Posted by caitlin on 11/04/2007 02:03 PM

 
What you're doing is not CIO. You are right there reassuring her the whole time. Your BF is practicing CIO, which in my opinion leads to problems. You might want to read this article from Harvard on CIO: http://www.hno.harvard.edu/gazette/1998/04.09/ChildrenNeedTou.html

Do you nurse her at night? She is way too young to be night weaned. At her age, the only thing to do is wake when she cries and feed her. She needs the nutrition! After she is 12 mo. old, you can try to use Dr. Jay Gordon's method for night weaning: http://www.drjaygordon.com/development/ap/sleep.asp

As far as sleep-deprivation, you are young. I am an older mom and I am surviving through the sleep deprivation for the sake of my baby.
posted by Elena on 11/04/2007 07:49 PM

Hi Caitlin,
Sorry to hear nights have been rough in your house.
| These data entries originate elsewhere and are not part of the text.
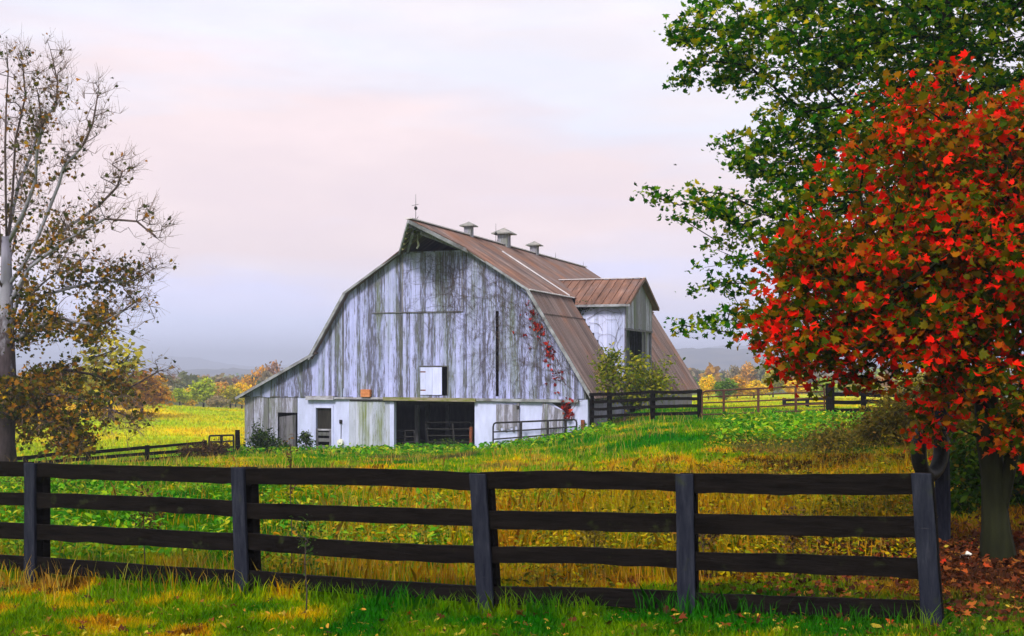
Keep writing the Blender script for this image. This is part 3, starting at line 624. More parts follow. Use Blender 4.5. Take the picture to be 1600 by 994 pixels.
# dormer over the driveway door
DR, DZ, DEZ = 9.9, 6.85, 5.33; dm = MB()
dnear = MB(); dU = 7.85; ms = (DZ-DEZ)/3.4
def rz0(u): return AZ-g_*u if u <= KN else KZ-m_lo*(u-KN)
def dslope(sg, eave):
    mb = MB(); ev = DR+sg*eave; ez_ = DZ-ms*eave
    uv = lambda z: (AZ-z)/g_ if z > KZ else KN+(KZ-z)/m_lo
    pts = [(uv(DZ),DR,DZ),(dU,DR,DZ),(dU,ev,ez_),(uv(ez_),ev,ez_),(KN,DR+sg*(DZ-KZ)/ms,KZ)]
    mb.prism(pts,(0,0,-.06)); u = 3.4
    while u < dU:
        z_v = rz0(u); dv = min(eave,(DZ-z_v)/ms) if z_v < DZ else 0
        if dv > .3: mb.beam((u,DR+sg*.02,DZ+.02),(u,DR+sg*dv,DZ-ms*dv+.02),.05,.05,(0,0,1))
        u += .42
    mb.beam((dU-.03,DR,DZ+.0),(dU-.03,ev,ez_+.0),.09,.16); return mb
dr = dslope(-1,3.4).build('dormer_roof', M['roof_dormer'], barn); dslope(1,3.4).build('dormer_roof', M['roof_dormer'], barn)
mb = MB(); mb.beam((4.95,DR-3.42,DEZ-.06),(dU,DR-3.42,DEZ-.06),.10,.12); mb.build('dormer_eave_board', M['trim'], barn)
mb = MB(); mb.beam((3.05,DR,DZ+.04),(dU+.03,DR,DZ+.04),.25,.04); mb.build('dormer_ridge_cap', M['tin'], barn)
DU = 7.5                                                     # face of the dormer
mb = MB(); uu = 4.95; rs_ = np.random.RandomState(8)
while uu < DU-.02:                                           # near cheek, board by board, down to the ground
    a, b = uu+.003, min(uu+.23, DU)-.003; y = DN+rs_.uniform(-.006,.006); lo = max(GB, rz0(a)-.35) if a < 7.2 else GB
    mb.hexa([(a,y,lo),(b,y,lo),(b,y+.04,lo),(a,y+.04,lo),(a,y,DEZ+.05),(b,y,DEZ+.05),(b,y+.04,DEZ+.05),(a,y+.04,DEZ+.05)]); uu += .23
ck = mb.build('dormer_cheek', M['white'], barn)
mb = MB(); mb.box((4.9,DF,GB),(DU,DF+.05,DEZ)); mb.build('dormer_cheek', M['siding_grey'], barn)
mb = MB(); y = DN; rs_ = np.random.RandomState(18)
ftop = lambda d: DZ-ms*abs(d-DR)-.05
while y < DF-.02:
    a, b = y+.003, min(y+.24, DF)-.003; u = DU+rs_.uniform(-.008,.008); lo = 4.12+rs_.uniform(-.03,.03)
    mb.hexa([(u,a,lo),(u+.04,a,lo),(u+.04,b,lo),(u,b,lo),(u,a,ftop(a)),(u+.04,a,ftop(a)),(u+.04,b,ftop(b)),(u,b,ftop(b))]); y += .24
mb.build('dormer_gable', M['siding_grey'], barn)
mb = MB(); mb.box((DU-.02,DN-.05,4.02),(DU+.07,DF+.02,4.12)); mb.box((DU-.03,DN-.02,GB),(DU+.05,DN+.16,4.02)); mb.box((DU-.05,DF-1.75,GB),(DU+.06,DF-1.55,4.02)); mb.build('dormer_frame', M['wood_dark'], barn)
rs_ = np.random.RandomState(28)
for (y0, y1, u, mt) in ((DN+.1, DF-1.6, 6.6, 'wood_dark'), (DF-1.6, DF-.0, 7.3, 'siding_grey')):
    mb = MB(); y = y0
    while y < y1-.02:
        mb.box((u+rs_.uniform(-.01,.01),y+.003,GB),(u+.05,min(y+.22,y1)-.003,5.2)); y += .22
    mb.build('driveway_door', M['siding_grey'] if mt == 'wood_dark' else M[mt], barn)

# things on and by the barn (barn coordinates turned into world ones)
def BW(u, d, z): return BC+GU*u+GS*d+Vector((0,0,z))
def bthing(name, label, cat, mb, mat, loc, group=None):
    o = mb.build(name, mat); o.location = BW(*loc); o.rotation_euler = (0,0,-TH); return tag(o, label, cat, group)
u_, z_ = bp(574,617); mb = MB(); mb.box((-.24,-.1,0),(.24,.1,.36)); mb.box((-.26,-.115,.15),(.26,.115,.19)); mb.box((-.25,-.112,.30),(.25,.112,.34)); bthing('crate', 'small orange wooden box on the sill of the barn front', 'box', mb, M['orange'], (u_,-.15,SZ+.01))
def tube_gate(name, label, p, rails, ups, rad, mat, group=None, extra=None):
    """p: bottom-left, bottom-right, top-right, top-left world points"""
    bl, br, tr_, tl = map(Vector, p); root = empty(name, bl, label, 'gate', group); q = lambda a, b: (bl*(1-a)+br*a)*(1-b)+(tl*(1-a)+tr_*a)*b-bl
    mb = MB(); c = .03; cy = .14
    mb.tube([q(0,0),q(0,.5),q(0,1-cy),q(c*.3,1-cy*.3),q(c,1),q(.5,1),q(1-c,1),q(1-c*.3,1-cy*.3),q(1,1-cy),q(1,.5),q(1,0),q(.5,0),q(0,0)],rad,6); mb.build('gate_frame', mat, root)
    for b in rails: mb = MB(); mb.tube([q(0,b),q(.25,b-.006),q(.5,b-.01),q(.75,b-.006),q(1,b)],rad*.85,5); mb.build('rail', mat, root)
    for a in ups: mb = MB(); mb.beam(q(a,0.),q(a,1),rad*2.6,rad*1.6,(0,1,0)); mb.build('upright', mat, root)
    return root
def BPW(px, py, d): u, z = bp(px, py, d); return BW(u, d, z)
tube_gate('metal_gate', 'dark tubular farm gate propped against the white barn wall', (BPW(770.5,705,-.7), BPW(901,690,-.7), BPW(901,655.5,-.55), BPW(770.5,661,-.55)), (.21,.42,.68), (.34,.66), .042, M['gate_steel'])
tube_gate('metal_gate', 'dark tubular gate hung inside the open barn doorway', (BPW(672,701,.9), BPW(736,701,.9), BPW(736,660,.9), BPW(664,660,.9)), (.25,.5,.75), (.6,), .03, M['gate_steel'])
tube_gate('metal_gate', 'small low barred hurdle standing at the left of the barn doorway', (BPW(618,700,1.), BPW(648,700,1.), BPW(648,673,1.), BPW(618,673,1.)), (.35,.65), (.5,), .04, M['gate_steel'])
# climbing vines: stems drawn on the wall by random walks
def vine(name, label, starts, clip, leafpts, place, seed, mat=M['twig'], steps=60, red=None, rad=.016):
    rs = np.random.RandomState(seed); mb = MB(); root = empty(name, place(0,0), label, 'vine'); nodes = []
    o0 = Vector(root.location)
    def walk(a, b, ang, n, r, depth):
        pts = [];
        for k in range(n):
            if not clip(a, b): break
            pts.append(place(a, b)-o0); nodes.append((a, b)); ang += rs.normal()*.28; a += math.cos(ang)*.13; b += math.sin(ang)*.13
            if depth < 3 and rs.rand() < .16: walk(a, b, ang+rs.choice([-1,1])*rs.uniform(.5,1.1), int(n*.55), r*.7, depth+1)
        if len(pts) > 2: mb.tube(pts, [r*(1-.6*i/len(pts)) for i in range(len(pts))], 4)
    for s in starts: walk(s[0], s[1], s[2], steps, rad, 0)
    mb.build('stem', mat, root)
    for kind, P in leafpts:
        Q = np.array([place(a, b)-o0 for a, b in P]); Q += RS.normal(size=Q.shape)*.04
        leaves('foliage', Q, .17 if kind is M['lf_vine'] else .12, 'maple', kind, root, .1, rs)
    return root
pg = lambda u, z: BW(u, -.085, z)
clg = lambda u, z: SZ < z < gtop(u)-.1 and u < 7.2 and u > -1.9
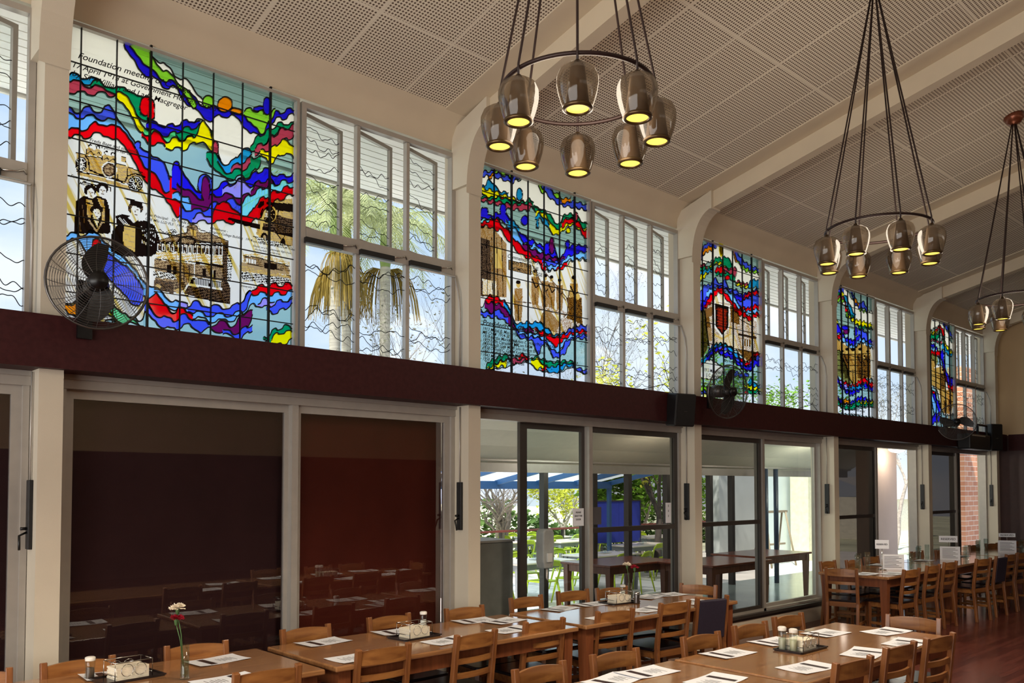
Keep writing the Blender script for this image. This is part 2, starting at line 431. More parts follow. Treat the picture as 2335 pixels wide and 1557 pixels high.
for k in range(-1, 6):
    fx = FX[k + 1] if k >= 0 else FX[0]
    xa = fx + XM_OFF + .03; xb = fx + S - FT - .004
    if xb > XE: xb = XE - .05
    win = MB(); frame_mb(win, xa, xb, GZ0, GZ1, D - .022, D + .034, .038)
    win.box(xa + .04, xb - .04, D - .03, D + .034, ZT0, ZT1)
    th = (xb - xa - .04) / 3
    xs = [xa + .02 + th * i for i in range(4)]
    for i in (1, 2):
        win.box(xs[i] - .018, xs[i] + .018, D - .018, D + .03, GZ0 + .04, ZT0)
        win.box(xs[i] - .014, xs[i] + .016, D - .018, D + .03, ZT1, GZ1 - .04)
    wf = struct('window_%d' % (k + 1), win, M['alu'])
    for i in range(3):
        l, r_ = xs[i] + .02, xs[i + 1] - .02
        pn = MB().quad((l, D + .01, GZ0 + .04), (r_, D + .01, GZ0 + .04), (r_, D + .01, ZT0), (l, D + .01, ZT0))
        pane = pn.build('lower_pane', M['glass'], wf)
        wv = MB(); rs = random.Random(k * 31 + i)
        zb = GZ0 + .12
        grp = [rs.uniform(.10, .2), rs.uniform(.5, .62)]
        for g in grp:
            for j in range(rs.choice((3, 4))):
                wavy(wv, l, r_, GZ0 + .04 + g + j * rs.uniform(.035, .06), rs.uniform(.022, .05), 56, D, k * 97 + i * 13 + j + int(g * 100))
        wv.build('wavy_lead_line', M['lead'], pane)
        # casement sash hinged at its left edge, standing open outwards (closed-ish further along the hall)
        ang = radians(16 if k < 4 else 6)
        sm = MB(); w_ = r_ - l - .005; h0, h1 = ZT1 + .005, GZ1 - .045
        frame_mb(sm, 0, w_, h0, h1, 0, .03, .03, 0)
        sash = sm.build('casement_sash', M['alu'], wf); sash.location = (l, D + .03, 0); sash.rotation_euler = (0, 0, ang)
        pn = MB().quad((.03, .015, h0 + .03), (w_ - .03, .015, h0 + .03), (w_ - .03, .015, h1 - .03), (.03, .015, h1 - .03)).build('sash_pane', M['glass'], sash)
        wv = MB()
        for j in range(rs.choice((6, 7, 8))):
            wavy(wv, .03, w_ - .03, h0 + .1 + j * .105 + rs.uniform(-.05, .03), rs.uniform(.018, .045), 50, .012, k * 77 + i * 19 + j + 5)
        wv.build('wavy_lead_line', M['lead'], sash)
        # winder box and stay
        wb = MB().box(l - .02, l + th * .62, D - .065, D - .03, ZT0 - .005, ZT0 + .035)
        wb.build('winder_box', M['blackmatt'], wf)
        st = MB().tube([(l + th * .62, D - .05, ZT0 + .03), (l + th * .8, D - .04, ZT0 + .045), (r_ - .02, D - .045, ZT0 + .06), (r_ + .0, D - .03, ZT0 + .04)], .006, 6)
        st.build('window_stay', M['chrome'], wf)
    # drive conduit: along the transom, round the corner, down the fin
    cp = MB(); xr = fx + S - FT - .02
    cp.tube([(xb - .4, D - .05, ZT0 - .02), (xb - .02, D - .052, ZT0 - .02), (xr - .01, D - .06, ZT0 - .04), (xr + .015 - .035, D - .11, ZT0 - .16), (xr - .01, D - .12, ZT0 - .3), (xr - .01, D - .12, ZB1 + .01)], .009, 6)
    cp.build('drive_conduit', M['alu'], wf)
    if k in (1, 2):
        lw = MB().box(xs[1] + .18, xs[1] + .42, D - .06, D - .03, GZ0 + .05, GZ0 + .075)
        lw.tube([(xs[1] + .1, D - .08, GZ0 + .05), (xs[2] + .05, D - .13, GZ0 + .15), (xs[2] + .3, D - .1, GZ0 + .05)], .004, 5)
        lw.build('lower_winder', M['blackmatt'], wf)
# ------------------------------------------------------------------ stained glass panels
GC = dict(blue=(30, 22, 225), mid=(62, 84, 235), lime=(140, 222, 50), green=(0, 150, 98), lgreen=(80, 215, 135), yellow=(252, 240, 0),
          red=(240, 0, 14), rose=(186, 62, 88), cyan=(22, 150, 215), lblue=(112, 184, 246), purple=(112, 12, 92), lilac=(160, 146, 240),
          orange=(250, 140, 0), aqua=(120, 216, 240), gold=(190, 130, 30), sienna=(120, 62, 20))
GM = {}
for n_, c_ in GC.items(): GM[n_] = glassmat('glass_' + n_, c_, .30, .03, k=1.0, tl=tuple(min(255, v * 1.05) for v in c_))
GM['teal'] = glassmat('glass_grey_teal', (150, 188, 186), .05, .05)
GM['white'] = glassmat('glass_opal_white', (252, 248, 240), .80, .04)
GM['ray'] = glassmat('glass_opal_with_ochre_rays', (252, 248, 240), .72, .04, streak=dict(col=(226, 196, 96), ang=28, sc=(34, 1, 1.8), p0=.54, p1=.66))
GM['frost'] = glassmat('glass_clear_textured', (232, 238, 240), .25, .05)
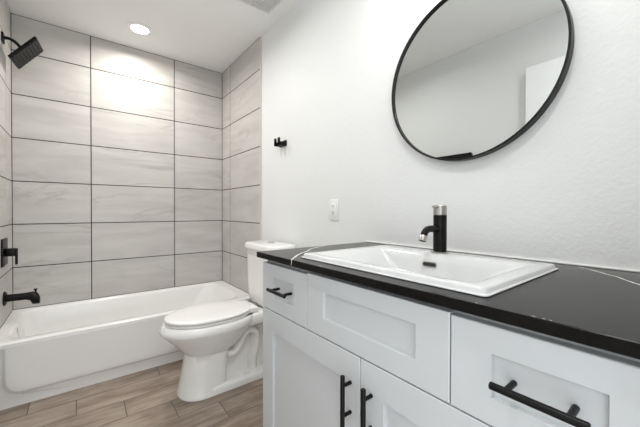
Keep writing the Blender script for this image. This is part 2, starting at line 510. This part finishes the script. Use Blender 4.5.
# ------------------------------------------------------------------ toilet
YC = -1.165
toi = thing('toilet', 'white two-piece toilet with closed lid between the bathtub and the vanity', 'toilet', (-0.4, YC, 0))
def egg(z, front, back, w, mid=None, e=2.0, n=56, eb=None):
    mid = (front+back)/2 if mid is None else mid
    out = []
    for k in range(n):
        t = 2*PI*k/n; c, s = math.cos(t), math.sin(t)
        L_ = (front-mid) if c >= 0 else (mid-back)
        ex = e if c >= 0 else (eb or e)
        a = mid + L_*math.copysign(abs(c)**(2/ex), c)
        y = w*math.copysign(abs(s)**(2/ex), s)
        out.append(Vector((-a, YC+y, z)))
    return out
b = bm_()
R_ = [egg(0.0, 0.692, 0.44, 0.132, 0.56, 2.2, eb=6),
      egg(0.010, 0.692, 0.44, 0.132, 0.56, 2.2, eb=6),
      egg(0.022, 0.686, 0.44, 0.126, 0.56, 2.2, eb=6),
      egg(0.10, 0.673, 0.44, 0.119, 0.55, 2.2, eb=6),
      egg(0.19, 0.655, 0.43, 0.112, 0.54, 2.2, eb=6),
      egg(0.228, 0.651, 0.42, 0.109, 0.53, 2.2, eb=5),
      egg(0.236, 0.660, 0.39, 0.117, 0.52, 2.2, eb=3.5),
      egg(0.258, 0.676, 0.345, 0.128, 0.51, 2.1, eb=3),
      egg(0.300, 0.716, 0.30, 0.152, 0.50, 2.1, eb=2.6),
      egg(0.340, 0.753, 0.27, 0.172, 0.50, 2.1, eb=2.5),
      egg(0.366, 0.779, 0.25, 0.184, 0.50, 2.1, eb=2.4),
      egg(0.374, 0.782, 0.24, 0.187, 0.50, 2.1, eb=2.4),
      egg(0.388, 0.778, 0.24, 0.185, 0.50, 2.1, eb=2.4),
      egg(0.404, 0.771, 0.235, 0.183, 0.50, 2.1, eb=2.4),
      egg(0.412, 0.765, 0.24, 0.175, 0.50, 2.1, eb=2.4)]
loft(b, R_)
# rear deck that carries the tank
dk = []
for z, i in ((0.330, 0.03), (0.345, 0.008), (0.36, 0.0), (0.404, 0.0), (0.412, 0.008)):
    dk.append(rrect(-0.40, -0.035-i, YC-0.125+i, YC+0.125-i, z, 0.05))
loft(b, dk)
# rear web and trapway
web = []
for z, w, a0 in ((0.0, 0.040, 0.10), (0.20, 0.028, 0.12), (0.30, 0.03, 0.10), (0.36, 0.06, 0.06)):
    web.append(rrect(-0.50, -a0, YC-w, YC+w, z, 0.03))
loft(b, web)
foot = []
for z, w, i in ((0.0, 0.132, 0.0), (0.030, 0.132, 0.0), (0.044, 0.124, 0.006), (0.048, 0.112, 0.016)):
    foot.append(rrect(-0.56, -0.10-i, YC-w, YC+w, z, 0.045))
loft(b, foot)
trap = catmull([(-0.50, YC, 0.270), (-0.44, YC, 0.200), (-0.385, YC, 0.180), (-0.340, YC, 0.225), (-0.305, YC, 0.285), (-0.260, YC, 0.295), (-0.228, YC, 0.255), (-0.232, YC, 0.18), (-0.250, YC, 0.11), (-0.250, YC, 0.03)], 7)
rings = []
for i, p in enumerate(trap):
    d = (trap[min(i+1, len(trap)-1)] - trap[max(i-1, 0)]).normalized()
    n_ = Vector((0, 1, 0)); m_ = d.cross(n_).normalized()
    rings.append([p + n_*0.082*math.cos(2*PI*k/18) + m_*0.034*math.sin(2*PI*k/18) for k in range(18)])
loft(b, rings)
link('bowl', b, M_GLAZE, toi, smooth=48)
b = bm_()
for s in (-1, 1):
    lathe(b, (-0.315, YC+s*0.100, 0.046), (0, 0, 1), [(0.015, 0), (0.015, 0.006), (0.011, 0.018), (0.0, 0.020)], 18, cap1=False)
    link('bolt_cap', b, M_SEAT, toi); b = bm_()
b.free()
b = bm_()
loft(b, [egg(0.414, 0.748, 0.262, 0.166, 0.50, 2.15), egg(0.418, 0.753, 0.256, 0.170, 0.50, 2.15), egg(0.427, 0.753, 0.256, 0.170, 0.50, 2.15), egg(0.430, 0.748, 0.262, 0.166, 0.50, 2.15)])
link('seat', b, M_SEAT, toi, smooth=50)
b = bm_()
loft(b, [egg(0.434, 0.752, 0.256, 0.169, 0.50, 2.15), egg(0.437, 0.758, 0.250, 0.174, 0.50, 2.15), egg(0.445, 0.758, 0.250, 0.174, 0.50, 2.15), egg(0.450, 0.751, 0.257, 0.168, 0.50, 2.15), egg(0.4525, 0.735, 0.270, 0.155, 0.50, 2.15), egg(0.454, 0.64, 0.36, 0.08, 0.50, 2.1)])
box(b, (-0.300, YC-0.100, 0.410), (-0.232, YC+0.100, 0.447), 0.010, 3)
link('lid', b, M_SEAT, toi, smooth=50)
b = bm_()
tk = []
for z, i, sd in ((0.413, 0.055, 0.07), (0.425, 0.022, 0.040), (0.445, 0.010, 0.026), (0.50, 0.004, 0.018), (0.64, 0.002, 0.008), (0.795, 0.0, 0.0)):
    tk.append(rrect(-0.205+i, -0.018, YC-0.224+sd, YC+0.188-sd, z, 0.065, 8))
loft(b, tk)
link('tank', b, M_GLAZE, toi, smooth=50)
b = bm_()
ld = []
for z, i in ((0.795, 0.006), (0.800, 0.0), (0.826, 0.0), (0.834, 0.004), (0.838, 0.014), (0.840, 0.05)):
    ld.append(rrect(-0.220+i, -0.010-i*0.5, YC-0.246+i, YC+0.203-i, z, 0.080, 8))
loft(b, ld)
lidt = link('tank_lid', b, M_GLAZE, toi, smooth=50)
b = bm_(); lathe(b, (-0.095, YC-0.01, 0.8395), (0, 0, 1), [(0.026, 0), (0.026, 0.003), (0.022, 0.0045), (0.0, 0.0047)], 28, cap1=False)
link('flush_button', b, M_CHROME, lidt)

# ------------------------------------------------------------------ vanity cabinet
VY0, VY1 = -3.018, -1.987
FX = -0.580
van = thing('vanity_cabinet', 'white shaker bathroom vanity cabinet under the black countertop', 'vanity cabinet', (-0.28, -2.5, 0))
b = bm_()
cx = FX+0.0205
pt = 0.018
box(b, (cx+0.019, VY1-pt, 0.0), (0.004, VY1, 0.8795)); box(b, (cx+0.019, VY0, 0.0), (0.004, VY0+pt, 0.8795))       # end panels
box(b, (cx+0.019, VY0+pt, 0.10), (0.004, VY1-pt, 0.118))                                              # bottom
box(b, (-0.004, VY0+pt, 0.118), (0.004, VY1-pt, 0.8795))                                               # back
for y0, y1_, z0, z1 in ((VY1-0.04, VY1, 0.10, 0.8795), (VY0, VY0+0.04, 0.10, 0.8795), (VY0+0.04, VY1-0.04, 0.83, 0.8795), (VY0+0.04, VY1-0.04, 0.675, 0.72), (VY0+0.04, VY1-0.04, 0.10, 0.14),
                        (-2.29, -2.25, 0.72, 0.83), (-2.75, -2.71, 0.72, 0.83)):
    box(b, (cx, y0, z0), (cx+0.019, y1_, z1))
box(b, (cx+0.060, VY0+pt, 0.0), (cx+0.075, VY1-pt, 0.10))                                             # toe kick
link('cabinet_body', b, M_CAB, van, smooth=None)

def shaker(b, y0, y1, z0, z1, stile, rail, x=FX, th=0.0195, dep=0.009, raw=None):
    iy0, iy1, iz0, iz1 = raw or (y0+stile, y1-stile, z0+rail, z1-rail)
    def loop(xx, a0, a1, c0, c1): return [Vector((xx, a0, c0)), Vector((xx, a1, c0)), Vector((xx, a1, c1)), Vector((xx, a0, c1))]
    e = 0.0015
    loft(b, [loop(x+th, y0, y1, z0, z1), loop(x+e, y0, y1, z0, z1), loop(x, y0+e, y1-e, z0+e, z1-e),
             loop(x, iy0, iy1, iz0, iz1), loop(x+0.001, iy0+0.0008, iy1-0.0008, iz0+0.0008, iz1-0.0008), loop(x+dep, iy0+0.0014, iy1-0.0014, iz0+0.0014, iz1-0.0014)])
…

It took me a long time to learn that each baby is different and the needs for each individual family are different. But it is a reality that YOU need sleep too! I don't believe you can just muscle through day after day of sleep deprivation- I thought I could and it landed me in a severe postpartum depression. The great thing about attachment parenting is the focus on meeting a child's needs for comfort, but you have to have balance where the needs of the whole family are met, of course this balance will not happen all the time.
Sounds like you are doing an awesome job! If it works to stand by her crib and soothe her back to sleep, go with it, she still has your comforting presence. Sounds like the thing to do is get on the same page with your BF; if you are co-parenting, now is the time to discuss the parenting methods you want to use. Explain why it is important to comfort the baby and not let her CIO- let him know what works for you (standing by the cirb) and let him know he can find what works for him, singing, dancing, rocking etc.
It is so important to communicate clearly and calmly when working on parenting issues (any issues for that matter) and I know it is so much harder to do when you are tired and don't feel like your best self. I wish you all the best! I have been there.
posted by Frances on 09/03/2008 01:16 AM

I agree completely with the response here. It really is up to your comfort level. Your instincts are always right as a mom. I know it is difficult. I had trouble because my inlaws thought I was letting her "win." But I feel that I am promoting more independence by comforting her till she falls asleep and helping her learn to calm on her own and fall back asleep on her own. Its about hands on teaching, yet she is not aware you are doing it. If you are repetitive and if you continue putting her back into her crib, then she will learn and understand that you are there when she needs you and she will feel more safe and able to be on her own down the road.